» **Stored data**
⁂

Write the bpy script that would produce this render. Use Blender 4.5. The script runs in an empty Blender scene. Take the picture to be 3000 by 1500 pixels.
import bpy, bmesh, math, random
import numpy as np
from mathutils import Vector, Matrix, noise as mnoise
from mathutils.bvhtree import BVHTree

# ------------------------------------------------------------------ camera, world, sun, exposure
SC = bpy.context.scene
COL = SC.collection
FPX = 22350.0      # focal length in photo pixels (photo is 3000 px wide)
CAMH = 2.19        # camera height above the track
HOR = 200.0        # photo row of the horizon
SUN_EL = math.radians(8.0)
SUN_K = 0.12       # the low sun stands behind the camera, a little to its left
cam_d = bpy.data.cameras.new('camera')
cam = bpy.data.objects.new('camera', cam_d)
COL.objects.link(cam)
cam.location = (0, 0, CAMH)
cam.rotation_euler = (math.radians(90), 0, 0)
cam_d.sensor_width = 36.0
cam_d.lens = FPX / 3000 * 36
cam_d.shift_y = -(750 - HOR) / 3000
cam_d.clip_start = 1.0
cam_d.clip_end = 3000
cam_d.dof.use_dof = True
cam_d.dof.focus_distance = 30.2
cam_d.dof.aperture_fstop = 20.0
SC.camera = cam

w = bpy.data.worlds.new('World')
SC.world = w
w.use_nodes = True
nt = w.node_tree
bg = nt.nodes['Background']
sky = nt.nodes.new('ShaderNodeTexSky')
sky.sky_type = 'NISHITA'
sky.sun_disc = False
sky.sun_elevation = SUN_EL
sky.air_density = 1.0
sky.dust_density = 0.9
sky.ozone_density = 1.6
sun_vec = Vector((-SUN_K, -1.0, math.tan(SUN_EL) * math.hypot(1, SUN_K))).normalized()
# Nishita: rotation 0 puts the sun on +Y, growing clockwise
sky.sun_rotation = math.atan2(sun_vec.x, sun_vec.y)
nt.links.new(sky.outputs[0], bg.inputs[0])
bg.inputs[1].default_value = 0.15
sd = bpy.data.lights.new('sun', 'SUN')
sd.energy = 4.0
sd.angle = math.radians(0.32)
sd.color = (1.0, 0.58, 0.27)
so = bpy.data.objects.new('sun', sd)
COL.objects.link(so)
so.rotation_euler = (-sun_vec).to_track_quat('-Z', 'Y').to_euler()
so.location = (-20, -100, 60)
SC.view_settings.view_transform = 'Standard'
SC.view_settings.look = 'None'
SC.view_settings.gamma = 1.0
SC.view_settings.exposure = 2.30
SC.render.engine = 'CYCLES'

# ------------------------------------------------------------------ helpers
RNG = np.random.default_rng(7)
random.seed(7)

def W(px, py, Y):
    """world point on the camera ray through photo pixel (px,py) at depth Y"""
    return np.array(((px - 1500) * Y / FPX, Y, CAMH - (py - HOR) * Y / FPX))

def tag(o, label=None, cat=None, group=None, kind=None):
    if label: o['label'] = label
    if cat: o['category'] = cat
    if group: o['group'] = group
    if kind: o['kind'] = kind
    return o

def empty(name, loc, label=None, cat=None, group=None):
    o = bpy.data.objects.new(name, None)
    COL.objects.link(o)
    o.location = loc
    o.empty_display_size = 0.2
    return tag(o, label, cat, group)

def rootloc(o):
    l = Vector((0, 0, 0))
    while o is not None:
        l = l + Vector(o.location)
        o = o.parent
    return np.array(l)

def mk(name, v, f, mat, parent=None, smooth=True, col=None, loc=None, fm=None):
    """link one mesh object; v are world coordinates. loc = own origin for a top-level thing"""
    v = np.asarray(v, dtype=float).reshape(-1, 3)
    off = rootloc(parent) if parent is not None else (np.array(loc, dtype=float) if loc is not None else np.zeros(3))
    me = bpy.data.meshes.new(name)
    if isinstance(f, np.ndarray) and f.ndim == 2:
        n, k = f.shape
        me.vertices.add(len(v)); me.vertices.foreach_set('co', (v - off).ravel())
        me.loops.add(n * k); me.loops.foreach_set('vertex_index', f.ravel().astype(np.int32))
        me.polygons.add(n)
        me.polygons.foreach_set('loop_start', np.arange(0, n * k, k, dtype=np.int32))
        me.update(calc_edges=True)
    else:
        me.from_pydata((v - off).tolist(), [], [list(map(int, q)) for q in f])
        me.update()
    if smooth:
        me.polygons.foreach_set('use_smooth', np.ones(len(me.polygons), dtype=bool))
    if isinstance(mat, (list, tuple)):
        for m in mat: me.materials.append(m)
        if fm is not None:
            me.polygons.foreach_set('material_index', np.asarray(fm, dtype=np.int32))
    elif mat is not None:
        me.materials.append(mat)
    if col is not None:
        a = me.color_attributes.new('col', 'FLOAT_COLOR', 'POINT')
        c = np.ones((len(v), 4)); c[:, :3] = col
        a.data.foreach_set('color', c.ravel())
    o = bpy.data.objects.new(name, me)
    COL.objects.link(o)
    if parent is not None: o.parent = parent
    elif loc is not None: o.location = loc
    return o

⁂

» **Request**
Reproduce all the data word for word.

» **Response**
Write the bpy script that would produce this render. Use Blender 4.5. The script runs in an empty Blender scene. Take the picture to be 3000 by 1500 pixels.
import bpy, bmesh, math, random
import numpy as np
from mathutils import Vector, Matrix, noise as mnoise
from mathutils.bvhtree import BVHTree

# ------------------------------------------------------------------ camera, world, sun, exposure
SC = bpy.context.scene
COL = SC.collection
FPX = 22350.0      # focal length in photo pixels (photo is 3000 px wide)
CAMH = 2.19        # camera height above the track
HOR = 200.0        # photo row of the horizon
SUN_EL = math.radians(8.0)
SUN_K = 0.12       # the low sun stands behind the camera, a little to its left
cam_d = bpy.data.cameras.new('camera')
cam = bpy.data.objects.new('camera', cam_d)
COL.objects.link(cam)
cam.location = (0, 0, CAMH)
cam.rotation_euler = (math.radians(90), 0, 0)
cam_d.sensor_width = 36.0
cam_d.lens = FPX / 3000 * 36
cam_d.shift_y = -(750 - HOR) / 3000
cam_d.clip_start = 1.0
cam_d.clip_end = 3000
cam_d.dof.use_dof = True
cam_d.dof.focus_distance = 30.2
cam_d.dof.aperture_fstop = 20.0
SC.camera = cam

w = bpy.data.worlds.new('World')
SC.world = w
w.use_nodes = True
nt = w.node_tree
bg = nt.nodes['Background']
sky = nt.nodes.new('ShaderNodeTexSky')
sky.sky_type = 'NISHITA'
sky.sun_disc = False
sky.sun_elevation = SUN_EL
sky.air_density = 1.0
sky.dust_density = 0.9
sky.ozone_density = 1.6
sun_vec = Vector((-SUN_K, -1.0, math.tan(SUN_EL) * math.hypot(1, SUN_K))).normalized()
# Nishita: rotation 0 puts the sun on +Y, growing clockwise
sky.sun_rotation = math.atan2(sun_vec.x, sun_vec.y)
nt.links.new(sky.outputs[0], bg.inputs[0])
bg.inputs[1].default_value = 0.15
sd = bpy.data.lights.new('sun', 'SUN')
sd.energy = 4.0
sd.angle = math.radians(0.32)
sd.color = (1.0, 0.58, 0.27)
so = bpy.data.objects.new('sun', sd)
COL.objects.link(so)
so.rotation_euler = (-sun_vec).to_track_quat('-Z', 'Y').to_euler()
so.location = (-20, -100, 60)
SC.view_settings.view_transform = 'Standard'
SC.view_settings.look = 'None'
SC.view_settings.gamma = 1.0
SC.view_settings.exposure = 2.30
SC.render.engine = 'CYCLES'

# ------------------------------------------------------------------ helpers
RNG = np.random.default_rng(7)
random.seed(7)

def W(px, py, Y):
    """world point on the camera ray through photo pixel (px,py) at depth Y"""
    return np.array(((px - 1500) * Y / FPX, Y, CAMH - (py - HOR) * Y / FPX))

def tag(o, label=None, cat=None, group=None, kind=None):
    if label: o['label'] = label
    if cat: o['category'] = cat
    if group: o['group'] = group
    if kind: o['kind'] = kind
    return o

def empty(name, loc, label=None, cat=None, group=None):
    o = bpy.data.objects.new(name, None)
    COL.objects.link(o)
    o.location = loc
    o.empty_display_size = 0.2
    return tag(o, label, cat, group)

def rootloc(o):
    l = Vector((0, 0, 0))
    while o is not None:
        l = l + Vector(o.location)
        o = o.parent
    return np.array(l)

def mk(name, v, f, mat, parent=None, smooth=True, col=None, loc=None, fm=None):
    """link one mesh object; v are world coordinates. loc = own origin for a top-level thing"""
    v = np.asarray(v, dtype=float).reshape(-1, 3)
    off = rootloc(parent) if parent is not None else (np.array(loc, dtype=float) if loc is not None else np.zeros(3))
    me = bpy.data.meshes.new(name)
    if isinstance(f, np.ndarray) and f.ndim == 2:
        n, k = f.shape
        me.vertices.add(len(v)); me.vertices.foreach_set('co', (v - off).ravel())
        me.loops.add(n * k); me.loops.foreach_set('vertex_index', f.ravel().astype(np.int32))
        me.polygons.add(n)
        me.polygons.foreach_set('loop_start', np.arange(0, n * k, k, dtype=np.int32))
        me.update(calc_edges=True)
    else:
        me.from_pydata((v - off).tolist(), [], [list(map(int, q)) for q in f])
        me.update()
    if smooth:
        me.polygons.foreach_set('use_smooth', np.ones(len(me.polygons), dtype=bool))
    if isinstance(mat, (list, tuple)):
        for m in mat: me.materials.append(m)
        if fm is not None:
            me.polygons.foreach_set('material_index', np.asarray(fm, dtype=np.int32))
    elif mat is not None:
        me.materials.append(mat)
    if col is not None:
        a = me.color_attributes.new('col', 'FLOAT_COLOR', 'POINT')
        c = np.ones((len(v), 4)); c[:, :3] = col
        a.data.foreach_set('color', c.ravel())
    o = bpy.data.objects.new(name, me)
    COL.objects.link(o)
    if parent is not None: o.parent = parent
    elif loc is not None: o.location = loc
    return o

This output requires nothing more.